Quantifying the optical and thermoplasmonic properties of some bimetallic alloy nanospheres

Abstract

The bimetallic alloy NPs are ideal objects for a variety of applications like catalysis, nanofluidics, thermo-voltaic and bio-imaging due to their peculiar and adaptable optical response in UV–visible-NIR region of optical spectra. The heating effect of bimetallic alloys involves surface plasmon resonance (SPR) and takes place when the material is illuminated by light.
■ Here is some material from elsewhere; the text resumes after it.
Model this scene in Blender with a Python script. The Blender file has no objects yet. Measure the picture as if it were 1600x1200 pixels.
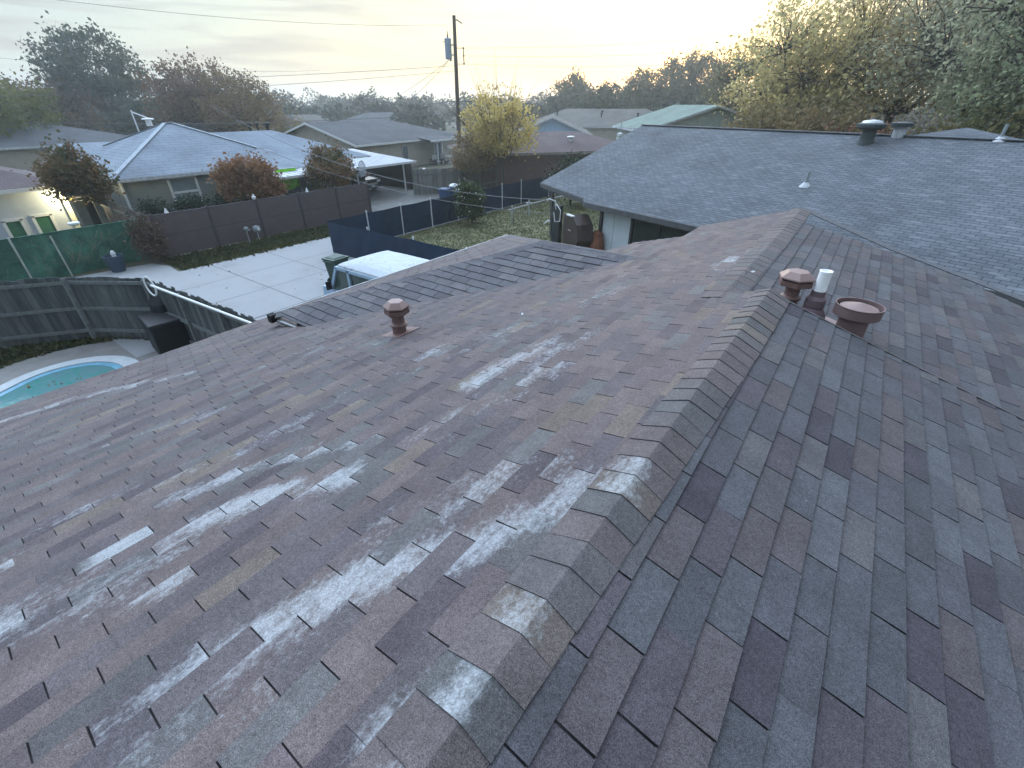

Instead of pure and alloy NPs of Au & Ag, the opto-thermal properties of Au-Cu, Au-Al, Ag-Cu and Ag-Al bimetallic alloy nanospheres for their different compositions with a size radius of 10 nm to 50 nm immersed in water (n = 1.33) using the Mie theory approach are investigated theoretically. In order to determine the heat generation and the temperature distribution by plasmonic nanoparticles in the host medium (water in this study) we have solved the heat transfer equation analytically for steady-state conditions. The great utility of these bimetallic alloy nanoparticles for thermoplasmonic investigation is accompanied with a large extent of SPR tunability which is rarely found in their pure monometallic counterpart. The SPR of Aux-Cu1-x (214 nm to 548 nm), Aux-Al1-x (213 nm to 493 nm), Agx-Cu1-x (214 nm to 539 nm), and Agx-Al1-x (214 nm to 381 nm) bimetallic alloys with compositions of x = 0.25,0.50 and 0.75 have been observed for different size of the nanospheres. Thus, we anticipate that the results of this work will evoke the curiosity of researchers towards the use of bimetallic alloys in thermoplasmonic applications.